Hi, Everyone!

Thanks for stopping by! Today we’re going to be going over how to make your very own stockinette throw pillow.

I decided to knit this pillow with no pattern from scratch because I couldn’t find a pattern that used the yarns and needles that I already had. 

It’s super important to me that knitting is accessible to everyone. I have a pretty big yarn stash and sometimes I just want to knit something right now and I don’t want to go get more supplies. I mean I always want more yarn but that’s not always feasible. 

I wanted to share how you can pick up and knit with any supplies, any yarn or needles. 

So to get started with this pillow I picked my yarns and what size needles I wanted to use. I wanted to knit with multiple strands of yarn to achieve my own colorway. I also wanted to use larger needles so I could have larger, more obvious stitches (I also wanted it to knit up a little faster).

I used three strands of yarn but less than a full skein of each of them. I picked Lion Brand’s Wool Ease, Thick and Quick, Lion Brand’s Jiffy, and a variegated worsted weight yarn from my stash. That’s a super chunky (size 6), chunky (size 5), and worsted (size 4). 

I also used US 19, 15 mm circular knitting needles because they gave me the stitch definition I was looking for.

Now let’s get into it.


Your choice of knitting needles 

Crochet Hook (Optional)

Your choice of yarns


Yarn/Darning needle

Stitch Marker

Measuring Tape

Pick Your Supplies 

You don’t have to pick three strands of yarn like I did. You can use as many or as few as you’d like. When picking your needles make sure that you pick a pair that work with what you choose.

You might not like the outcome, if you pick one strand of worsted weight yarn and really large needles that give you super loose stitches. Be sure that you pick needles that make sense with your yarn choice.

Make your Gauge 

This is the most important part for this project. I personally hate making a gauge swatch, but sometimes it’s a necessary evil.  When I knit this pillow I started over at least 3 times because I didn’t want to make a gauge swatch, but I eventually gave in.

To make your gauge swatch, be sure to use the needles and the yarns you want to use for your pillow.
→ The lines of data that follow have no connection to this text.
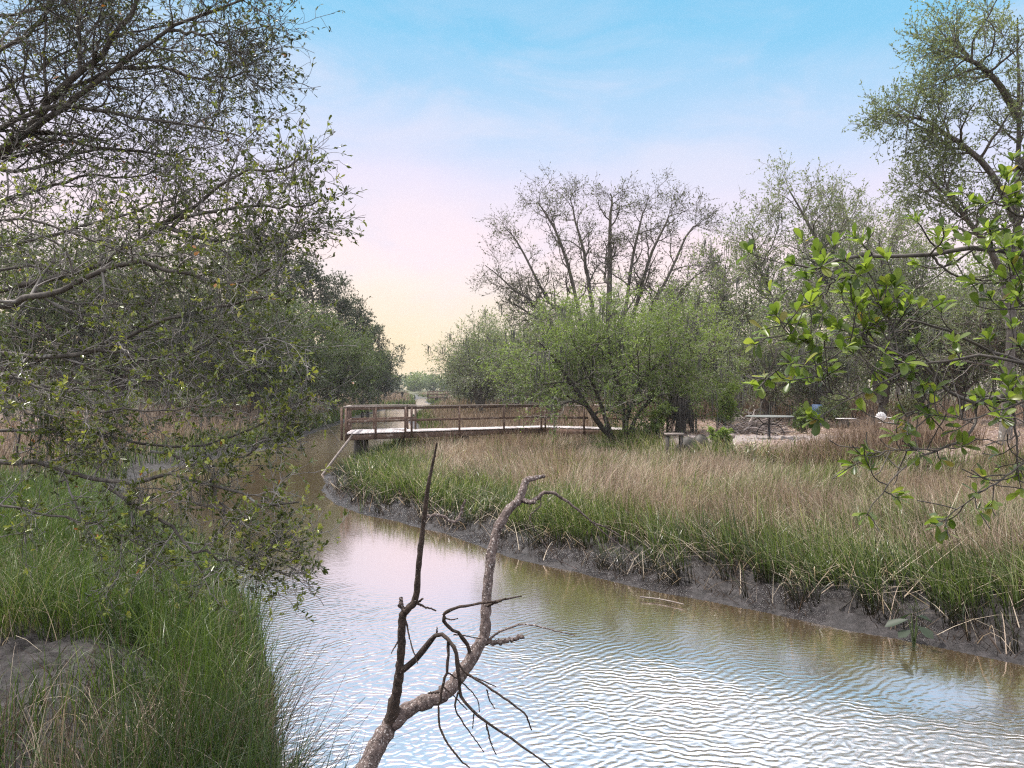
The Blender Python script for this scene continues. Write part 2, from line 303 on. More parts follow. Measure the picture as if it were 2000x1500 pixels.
cl = ramp(t, [(.0, (.09, .055, .045)), (.5, (.22, .15, .125)), (1, (.40, .31, .28))]); LK(t, n3.outputs['Color'], cl.inputs[0])
cs = ramp(t, [(.3, (.26, .22, .21)), (.7, (.44, .385, .37))]); LK(t, n2.outputs[0], cs.inputs[0])
cf = ramp(t, [(.3, (.06, .065, .03)), (.7, (.13, .13, .06))]); LK(t, n1.outputs[0], cf.inputs[0])
def mixc(f, a, b):
    x = N(t, 'ShaderNodeMix', data_type='RGBA'); LK(t, f, x.inputs[0]); LK(t, a, x.inputs[6]); LK(t, b, x.inputs[7]); return x.outputs[2]
c = mixc(att('litter'), cm.outputs[0], cl.outputs[0]); c = mixc(att('sand'), c, cs.outputs[0]); c = mixc(att('field'), c, cf.outputs[0])
b = N(t, 'ShaderNodeBsdfPrincipled'); LK(t, c, b.inputs['Base Color']); b.inputs['Specular IOR Level'].default_value = .4
ro = N(t, 'ShaderNodeMapRange'); LK(t, att('wet'), ro.inputs[0]); ro.inputs[3].default_value = .8; ro.inputs[4].default_value = .15; LK(t, ro.outputs[0], b.inputs['Roughness'])
bp = N(t, 'ShaderNodeBump'); bp.inputs['Strength'].default_value = .9; bp.inputs['Distance'].default_value = .06; LK(t, n1.outputs[0], bp.inputs['Height'])
bp2 = N(t, 'ShaderNodeBump'); bp2.inputs['Strength'].default_value = .35; bp2.inputs['Distance'].default_value = .01; LK(t, n2.outputs[0], bp2.inputs['Height']); LK(t, bp.outputs[0], bp2.inputs['Normal'])
LK(t, bp2.outputs[0], b.inputs['Normal']); LK(t, b.outputs[0], out.inputs[0])
ground = gm.build('ground', m, smooth=True); tag(ground, 'muddy creek banks, marsh soil and sandy upland', 'ground', kind='structure')
ss, side = bank(GX, GY); ur, ul = upland(GX, GY)
def setatt(o, n, a):
    x = o.data.attributes.new(n, 'FLOAT', 'POINT'); x.data.foreach_set('value', a.astype(np.float32).ravel())
setatt(ground, 'litter', np.maximum(ur, ul) * sstep(6, 10, GY) * sstep(90, 60, GY))
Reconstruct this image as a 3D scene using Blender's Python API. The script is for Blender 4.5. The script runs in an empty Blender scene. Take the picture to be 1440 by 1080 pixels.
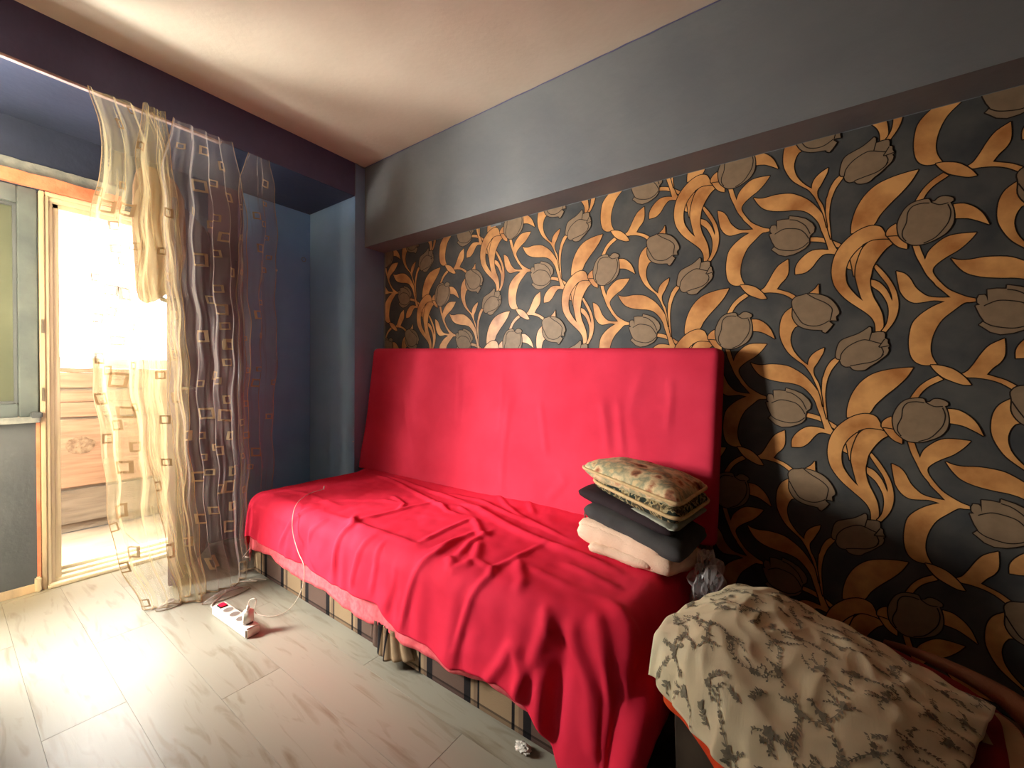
import bpy, bmesh, math, random
from mathutils import Vector, Matrix, noise
R_ = random.Random(7)
scene = bpy.context.scene
col = scene.collection

# ------------------------------------------------------------------ camera
FPX = 581.98
CAM = Vector((3.21867, -1.98065, 1.1258))
CF = Vector((-0.582415, 0.812724, -0.016538)).normalized()
CR = Vector((0.812707, 0.582595, 0.009447)).normalized()
CU = CR.cross(CF).normalized()
cd = bpy.data.cameras.new('camera')
cam = bpy.data.objects.new('camera', cd)
col.objects.link(cam)
cam.matrix_world = Matrix(((CR.x, CU.x, -CF.x, CAM.x), (CR.y, CU.y, -CF.y, CAM.y), (CR.z, CU.z, -CF.z, CAM.z), (0, 0, 0, 1)))
cd.sensor_fit = 'HORIZONTAL'
cd.sensor_width = 36.0
cd.lens = FPX * 36.0 / 1440.0
cd.clip_start = 0.02
scene.camera = cam

# ------------------------------------------------------------------ daylight
w = bpy.data.worlds.new('daylight')
scene.world = w
w.use_nodes = True
bg = w.node_tree.nodes['Background']
bg.inputs[0].default_value = (1.0, 0.96, 0.90, 1)
bg.inputs[1].default_value = 9.0


def area_light(name, loc, rot, sx, sy, power, color, portal=False):
    l = bpy.data.lights.new(name, 'AREA')
    l.shape = 'RECTANGLE'
    l.size = sx
    l.size_y = sy
    l.energy = power
    l.color = color
    if portal:
        l.cycles.is_portal = True
    o = bpy.data.objects.new(name, l)
    o.location = loc
    o.rotation_euler = rot
    col.objects.link(o)
    return o


# the balcony glazing and the room window let the sky in
area_light('balcony_daylight', (-1.12, -1.9, 1.75), (0, math.radians(-90), 0), 1.0, 3.2, 270, (0.98, 1.0, 0.97))
area_light('window_daylight', (-0.34, -2.68, 1.42), (0, math.radians(-60), 0), 0.85, 1.14, 1100, (1.0, 0.985, 0.93))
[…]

Then knit a square using stockinette stitch.

This pillow is knit in the round but your gauge will be knit flat.

If you’re using lots of chunky yarn cast on at least 10 stitches.

To knit stockinette flat, knit your first row and purl your second, and repeat. Knit until your square measures over 6 inches by 6 inches.

After you finish with your swatch, don’t cut your yarn. You can unwind it and use that yarn for your pillow, so you don’t waste any yarn.

Next pull out your measuring tape.

Measure how many stitches and rows you have in 4 inches. Let’s say it’s 6 stitches in 4 inches.

I used a 16 x 16 pillow form.

So next is a bit of math.

We’ll call the amount of stitches for you cast on S.

6 stitches / 4 inches = S / 16 inches

6 x 16 = 96. 4 x S = S4

96 = S4

96 / 4 = S

S = 24

So to achieve a 16 inch wide pillow you need to cast on 24 stitches. 

I enjoy knitting this pillow in the round because you only have to close the top and bottom. 

Your next step is to double the cast on and I added 2 stitches to accommodate for the sides. You want the pillow cover to be snug but to still fit.

So your cast on would be 50.

Knit Your Pillow 

Knit in the round until your pillow cover measures 17 inches long and bind off all your stitches.

I knit in stockinette stitch. Because you’re knitting in the round you will knit every stitch. 

Finishing Up Your Pillow 

I used a crochet hook to close the top and bottom of my pillow. I only used one strand of yarn to crochet the top and bottom. 

Because white was the base color of the pillow I used white yarn to close the pillow.

To close pillow single crochet through your cast on and bind off stitches.

If you don’t have a crochet hook use your yarn needle to whip stitch the pillow closed.